On November 3, 1903, the sergeant wed 27-year-old Lydia Spriggs, a woman half his age from Deer Creek, Maryland. The couple moved into a second floor apartment at 686 Massachusetts Avenue in the South End. Their first child of the marriage, Horatio Julius Homer Jr., was born there in 1912. And at the age of sixty-seven, Homer became the proud father of a second son, David Lawrence Homer, born March 26, 1916.
“Sergeant Horatio J. Homer, hale and hearty, with gray waving locks and a strongly lined face, but with all the strength of young manhood with him in his [70th] year,” wrote a reporter in 1918, “still sits as he has for forty years, in front of the door of the commissioner of Boston’s police.”

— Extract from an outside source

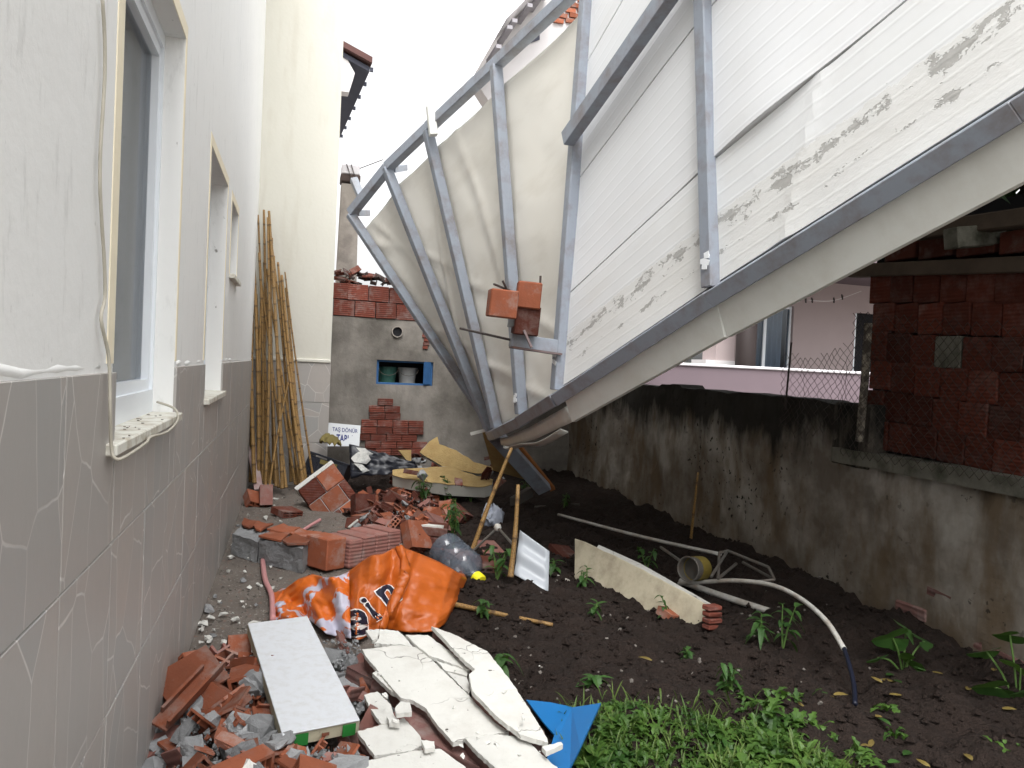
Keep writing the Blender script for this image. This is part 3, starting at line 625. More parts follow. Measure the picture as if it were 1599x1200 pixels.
for i, x in enumerate((1258, 1268, 1302, 1315)):
    p = ony(x, 467+(2 if i < 3 else -3), YP+1.0); solo('clothes_peg', MB().box(p, (.018, .014, .085), Euler((0, rnd.uniform(-.3, .3), 0)).to_matrix()).box(p+Vector((.012, 0, -.01)), (.008, .014, .07)), M['brown'], 'small dark clothes peg hanging on the line by the pink wall', 'clothes peg', 'pegs on the clothesline')

# ------------------------------------------------------------------ the collapsed steel-framed wall
BOT = [Vector(p) for p in ((1.94, 7.23, .86), (1.81, 6.96, .91), (1.77, 6.55, .97), (1.75, 5.73, 1.14), (1.69, 4.72, 1.36), (2.02, 3.43, 1.94), (2.34, 2.06, 2.49), (2.66, .69, 3.04), (2.98, -.68, 3.59))]
TOP = [Vector(p) for p in ((.51, 7.69, 2.91), (.80, 7.30, 3.29), (1.09, 6.81, 3.55), (1.46, 5.88, 3.83), (1.78, 4.75, 4.03), (1.85, 3.54, 4.62), (2.17, 2.17, 5.17), (2.49, .80, 5.72), (2.81, -.57, 6.27))]
HT = 2.69
def lerpv(A, s): i = min(int(s), len(A)-2); return A[i].lerp(A[i+1], s-i)
def S(s, h): return lerpv(BOT, s).lerp(lerpv(TOP, s), h/HT)
def SN(s):
    a = S(min(s+.3, 8), 1.3)-S(max(s-.3, 0), 1.3); n = a.cross(lerpv(TOP, s)-lerpv(BOT, s)).normalized(); return n if n.x < 0 else -n
def SD(s): return (S(min(s+.3, 8), 1.0)-S(max(s-.3, 0), 1.0)).normalized()
LEN = [0]
for i in range(8): LEN.append(LEN[-1]+(S(i+1, 1)-S(i, 1)).length)
def U(s): i = min(int(s), 7); return LEN[i]+(LEN[i+1]-LEN[i])*(s-i)
fallen = thing('collapsed_wall', 'collapsed white sandwich-panel wall on grey steel frame leaning over the garden', 'wall', (1.9, 7.2, 0))
for i, (h0, h1) in enumerate(((0, 2.72), (0, 2.72), (0, 2.70), (.0, 2.70), (.0, 2.72), (.0, 2.72), (0, 2.72), (0, 2.72), (0, 2.72))):
    if i == 6: continue
    n = SN(i); w = .075 if i else .06
    o = part('stud', MB().bar(S(i, h0)+n*.045, S(i, h1)+n*.045, w, .085, SD(i)), M['steel'], fallen, .005)
    if i in (3, 4, 5): 
        d_ = MB(); c0 = S(i, .20 if i == 4 else .13)+n*.0895
        for k in range(5): d_.box(c0+SD(i)*rnd.uniform(-.018, .018)+Vector((0, 0, rnd.uniform(-.03, .035))), (.005, .034, .026), Euler((rnd.uniform(-.4, .4), 0, math.atan2(n.y, n.x))).to_matrix())
        part('filler_dab', d_, M['primer'], o)
part('stud', MB().bar(S(6.32, 0)+SN(6.32)*.045, S(6.32, 2.72)+SN(6.32)*.045, .075, .085, SD(6.32)), M['steel'], fallen, .005)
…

Sergeant Homer petitioned Mayor Andrew Peters for voluntary retirement on January 27, 1919. Two days later, after dedicating four decades of his life in service to the city, he retired on half salary — $875 a year — at the age of 70. In the general order retiring the sergeant, Police Commissioner Edwin Curtis said of him, “During his long service, Sergeant Homer has performed his duties with uniform courtesy and strict attention to all the requirements of his exacting position. He will be missed by many citizens of Boston having business with the department and all connected with headquarters.”
After the sergeant retired from the force, he and his family moved to 82 Humboldt Ave., Roxbury, where he died on January 9, 1923. He is laid to rest at Evergreen Cemetery in Brighton.